Ballmer spoke to Techcrunch back in 2009, where he was still convinced that Safari and Chrome didn’t pose a threat. When asked how he viewed the browser market Ballmer said, ‘The fact that there’s a lot of competitors probably is to our advantage. Yeah, we’re right now about 74 percent overall with the browser market, roughly speaking. But we’re having to compete like heck with IE 8, with great new features.’ Further saying, ‘The one thing that’s unclear is what’s the economic play for anybody else competing with us at the browser level.’ In Ballmer’s defense, at the time the smartphone market was just taking shape and few would have anticipated the societal and technological impact these devices would have. Still, Microsoft was able to maintain market dominance up to February 2016, when Google Chrome became the dominant browser

We can trace back the trail of problems to 2010 when Microsoft lost an antitrust case initiated by the European Commission where it was forced to include a competitor browser during the setup of the Windows operating system when the customer installed it for the first time. The user would be able to switch between a set of browsers, like Internet Explorer, Chrome, Firefox, and Opera.  

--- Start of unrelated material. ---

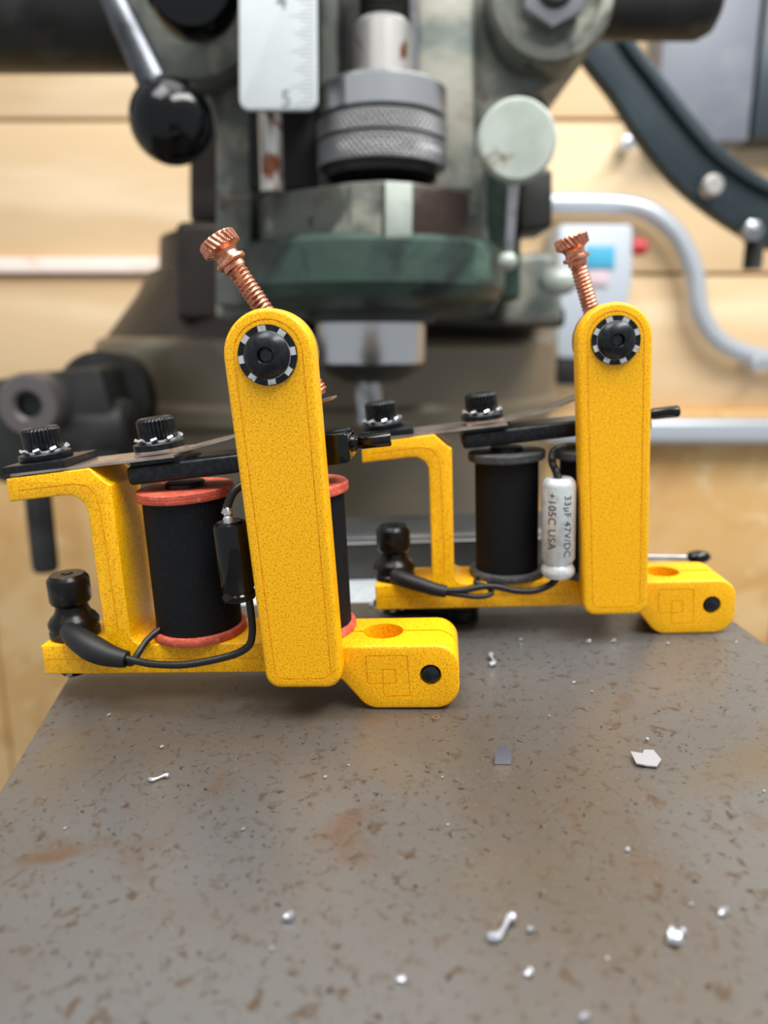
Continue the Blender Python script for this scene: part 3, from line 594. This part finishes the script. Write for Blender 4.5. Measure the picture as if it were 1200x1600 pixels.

In an attempt to counter Chrome’s rise, Microsoft released two ad campaigns, claiming that its Edge browser was 48 percent faster than its rival Chrome. In the same year, Chrome became 10 and was the leading force in the browsing market and was stepping up its game with ad agency Virtue, to celebrate the occasion. Google launched the ‘Don’t be a browser campaign’, emphasizing how users were interacting with the product. The Verge noted that Chrome was shaping to become a platform, pushing the envelope for new browsing technology.  

Should marketers care?

But in the end, the question that remains, should online marketers care and adopt Bing within their marketing strategy? That’s not an easy question to answer. The obvious one is what market share does Bing hold in your region? In the United States, it might be a viable option to optimize for both platforms and consider running ads. But the dominance of Google cannot be understated and while Microsoft is working hard to push Bing into the mainstream, seamlessly integrating it into their products, it’s still a minor player on the world stage. 

Over the years I thought that Bing would be a valuable addition to the marketing mix, but time and time again as I was proven wrong. Marketing blogs kept pushing to not ignore Bing, it was an untapped opportunity just waiting to be cracked open. In the end, it feels like there’s little to no return in many cases. The traffic contribution is almost non-existent compared to the far reaches of Google, which has created such a strong ecosystem around its product that every consumer, every business at some point in time will use the service. And you, as an online marketer need to focus on that moment. Not wasting efforts in a search engine that will most likely never thrive. Maybe, in the distant future, even Google might be overtaken by an unexpected contender. But today, Bing, has yet to prove itself.